Have you noticed your own fatigue? Have you noticed your own sense of overwhelm, or panic, or even hopelessness? All these issues, all these feelings, all these sensations rise in us, but shame also rises in us. It’s the shame of not being valued as a human being. And it’s the shame of the experience of not being worthy of love. This is our work, this is my work, with my experience of the pain of the last 500 years.
Shut up and listen could be the catchcry of mindfulness meditation. It’s the very essence of the practice. We get still and quiet, and we pay attention. Through repeating this over and over and over, we begin learning more about ourselves and the world around us, and knowing ourselves and understanding others more deeply.

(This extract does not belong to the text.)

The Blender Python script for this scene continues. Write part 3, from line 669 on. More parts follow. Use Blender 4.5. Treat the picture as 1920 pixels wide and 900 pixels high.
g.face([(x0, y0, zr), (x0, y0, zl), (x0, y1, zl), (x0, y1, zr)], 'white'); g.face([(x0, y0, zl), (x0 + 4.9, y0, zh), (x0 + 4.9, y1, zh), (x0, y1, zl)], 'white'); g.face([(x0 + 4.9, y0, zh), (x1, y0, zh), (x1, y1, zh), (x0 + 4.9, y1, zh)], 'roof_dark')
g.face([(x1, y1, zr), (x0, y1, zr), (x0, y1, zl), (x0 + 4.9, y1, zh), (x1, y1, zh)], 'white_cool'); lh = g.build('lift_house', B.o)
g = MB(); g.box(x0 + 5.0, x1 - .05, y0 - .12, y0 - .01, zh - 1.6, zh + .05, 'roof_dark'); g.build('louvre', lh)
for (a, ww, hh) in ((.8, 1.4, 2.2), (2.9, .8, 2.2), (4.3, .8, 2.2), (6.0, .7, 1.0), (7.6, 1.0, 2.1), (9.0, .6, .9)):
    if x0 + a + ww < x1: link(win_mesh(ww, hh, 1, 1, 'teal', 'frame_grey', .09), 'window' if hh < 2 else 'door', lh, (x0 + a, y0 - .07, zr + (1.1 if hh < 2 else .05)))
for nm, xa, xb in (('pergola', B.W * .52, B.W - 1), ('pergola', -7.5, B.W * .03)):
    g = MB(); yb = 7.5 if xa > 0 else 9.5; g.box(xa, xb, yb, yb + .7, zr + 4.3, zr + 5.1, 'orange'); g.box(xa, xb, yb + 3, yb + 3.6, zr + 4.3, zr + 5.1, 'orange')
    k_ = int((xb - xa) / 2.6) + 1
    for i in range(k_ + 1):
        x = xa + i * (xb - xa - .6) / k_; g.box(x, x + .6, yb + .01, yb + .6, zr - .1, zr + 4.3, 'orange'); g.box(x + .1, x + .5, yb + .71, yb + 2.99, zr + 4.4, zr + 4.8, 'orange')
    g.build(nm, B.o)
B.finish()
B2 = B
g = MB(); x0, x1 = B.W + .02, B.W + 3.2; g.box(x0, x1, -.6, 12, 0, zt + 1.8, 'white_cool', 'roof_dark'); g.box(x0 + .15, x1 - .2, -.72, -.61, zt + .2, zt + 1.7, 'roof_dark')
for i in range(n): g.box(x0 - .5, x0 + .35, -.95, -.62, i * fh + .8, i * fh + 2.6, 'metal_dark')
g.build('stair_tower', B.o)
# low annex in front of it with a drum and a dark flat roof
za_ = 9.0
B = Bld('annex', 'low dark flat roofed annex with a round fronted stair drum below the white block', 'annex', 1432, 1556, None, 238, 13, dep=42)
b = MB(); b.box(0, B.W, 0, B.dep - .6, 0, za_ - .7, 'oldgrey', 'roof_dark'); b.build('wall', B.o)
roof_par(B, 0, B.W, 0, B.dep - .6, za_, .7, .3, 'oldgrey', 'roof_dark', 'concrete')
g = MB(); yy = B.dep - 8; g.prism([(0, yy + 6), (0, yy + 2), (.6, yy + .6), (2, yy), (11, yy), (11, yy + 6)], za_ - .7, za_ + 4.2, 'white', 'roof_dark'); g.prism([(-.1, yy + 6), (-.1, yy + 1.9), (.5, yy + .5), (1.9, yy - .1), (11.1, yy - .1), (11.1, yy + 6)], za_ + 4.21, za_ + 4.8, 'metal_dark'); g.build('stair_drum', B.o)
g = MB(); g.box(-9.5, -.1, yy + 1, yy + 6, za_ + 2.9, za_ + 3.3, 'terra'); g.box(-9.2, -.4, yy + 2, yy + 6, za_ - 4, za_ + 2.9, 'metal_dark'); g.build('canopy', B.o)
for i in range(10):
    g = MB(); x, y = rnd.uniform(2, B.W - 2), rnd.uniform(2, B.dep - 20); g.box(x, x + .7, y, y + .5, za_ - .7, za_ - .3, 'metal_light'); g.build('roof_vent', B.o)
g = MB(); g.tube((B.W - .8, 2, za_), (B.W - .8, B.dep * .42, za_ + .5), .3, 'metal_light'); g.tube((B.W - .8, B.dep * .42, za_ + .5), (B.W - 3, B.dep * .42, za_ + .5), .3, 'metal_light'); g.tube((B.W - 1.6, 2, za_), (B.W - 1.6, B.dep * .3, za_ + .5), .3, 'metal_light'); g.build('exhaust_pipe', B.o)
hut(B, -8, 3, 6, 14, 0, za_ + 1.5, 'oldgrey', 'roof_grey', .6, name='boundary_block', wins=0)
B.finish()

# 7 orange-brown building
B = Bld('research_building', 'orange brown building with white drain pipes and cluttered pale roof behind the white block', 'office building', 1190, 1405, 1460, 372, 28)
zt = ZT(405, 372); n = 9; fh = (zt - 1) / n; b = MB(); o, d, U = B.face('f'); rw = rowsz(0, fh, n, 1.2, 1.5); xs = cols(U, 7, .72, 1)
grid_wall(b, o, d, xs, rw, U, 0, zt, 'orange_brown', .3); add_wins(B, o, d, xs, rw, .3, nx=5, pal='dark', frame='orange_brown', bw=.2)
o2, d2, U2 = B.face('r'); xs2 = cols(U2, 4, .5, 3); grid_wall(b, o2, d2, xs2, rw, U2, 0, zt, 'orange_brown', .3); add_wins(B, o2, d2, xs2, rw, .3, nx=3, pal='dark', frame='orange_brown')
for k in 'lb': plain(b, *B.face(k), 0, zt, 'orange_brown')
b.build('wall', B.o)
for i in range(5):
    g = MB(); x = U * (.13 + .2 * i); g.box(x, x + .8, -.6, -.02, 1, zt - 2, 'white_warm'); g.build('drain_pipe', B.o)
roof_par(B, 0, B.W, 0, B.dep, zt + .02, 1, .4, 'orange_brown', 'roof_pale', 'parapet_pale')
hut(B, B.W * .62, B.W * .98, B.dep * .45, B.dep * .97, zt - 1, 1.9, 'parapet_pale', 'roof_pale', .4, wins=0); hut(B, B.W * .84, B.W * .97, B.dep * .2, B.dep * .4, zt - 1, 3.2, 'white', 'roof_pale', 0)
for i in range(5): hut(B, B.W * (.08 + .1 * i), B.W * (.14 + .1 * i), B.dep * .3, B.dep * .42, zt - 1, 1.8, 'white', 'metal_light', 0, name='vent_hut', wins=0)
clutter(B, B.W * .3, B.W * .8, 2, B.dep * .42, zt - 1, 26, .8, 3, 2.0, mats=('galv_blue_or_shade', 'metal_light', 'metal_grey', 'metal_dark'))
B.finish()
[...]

And the more we engage in the practice, the less inclined we are to offer advice and opinions, while we become more inclined to utilize beginner’s mind and learn from those around us.
Rarely has the practice of shutting up and listening been so important as it is today.
All around us right now are outrage and sadness. What I am finding is that much of the outrage comes from my white brothers and sisters, and much of the sadness comes from the black community. Certainly, they are outraged, but the incidents they are responding to are nothing new to them. This is their day-to-day reality. African American parents all need to have that talk about how to interact with police and other members of our community—how to carry themselves, what to say and what not to say, places to avoid, and ultimately, how to be submissive in order to perhaps avoid being killed or hurt.
White men like me never had that talk as kids. White women had some of that talk, but not to the same degree. White men like me—in particular—have no idea what it means to be black. We have not walked 10 yards in their shoes, let alone a mile. So without that background, and for the purposes of this post, I can only reference my own perspective, and speak to those who share similar experiences of privilege as myself. The ‘we’ I speak about therefore relates to people who have not been subjected to the full extent of that talk.
Much of the outrage at the moment is coming from the white community. While it’s wonderful that we’re finally waking up to the realities of blackness in this country, the very fact that it took us this long should give us reason for pause.
But—like they say—there’s no time like the present. Now is the time to be present with what our black brethren are actually experiencing: the outrage, the sadness, the fear, the hopelessness, and the shame. Now is the time to recognize why our outraged response contributes to these feelings. Now is the time to use our privilege to benefit all beings, and especially those less privileged than ourselves.
Most importantly, now is the time to shut up and listen.
Black people have spent their entire lifetimes listening to us and our opinions. We’ve overrun their TV screens, their movie screens, their literature, their children’s books, and their politics with whiteness. They already know what we think. We’ve made it very clear. Even when we join them in protest, it’s not uncommon for us to make it more about us than it is about them.
So now, I invite you to take a breath. Breathe in. Breathe out. Let your opinions rest for a moment. Let your thoughts be. And welcome someone else’s ideas to the table. Sincerely welcome it. Go out of your way to ask people you don’t fully understand more about themselves. Make an effort to ask how you can help, rather than just assume whatever you’re offering is the right thing. Allow those living in a different reality to explain to you what that looks like. Welcome every suggestion that what you are saying or doing might—in some way—be racist.
Yes, this last one is really important. Don’t assume you’re not racist. In fact, assume that you are. Assume that you are, and that you don’t see it yet. And when people point it out to you, take it in as deeply as you can. Recognize it. Notice the feelings that come with defensiveness and guilt and reactivity. Sit with those feelings, embracing them. Then, when you’re ready, address the issue with grace and humility.
Racism is systemic. It is almost impossible for you to not be—in some way—racist. While guilt may arise around this, there is no good reason to feel guilty about it. Where does that get you? Where does it get anyone? But there is every reason to address it, to ensure it doesn’t happen again. And when it does happen again, to be present enough to become aware of it before most other people do—and to address it again.
There has rarely been a more important time to shut up and listen. This one small act could change so much.
Terrific post as always. My only problem with it is that you write as though you are exclusively addressing white people when you use terms like “we” after making it clear that you, the writer, are white. Maybe the people who read your posts are all white, I don’t know.
But don’t let that detract from the importance and truth of what you say, especially about the need to acknowledge that white people are almost inevitably racist and need to really hear that, especially from people of color.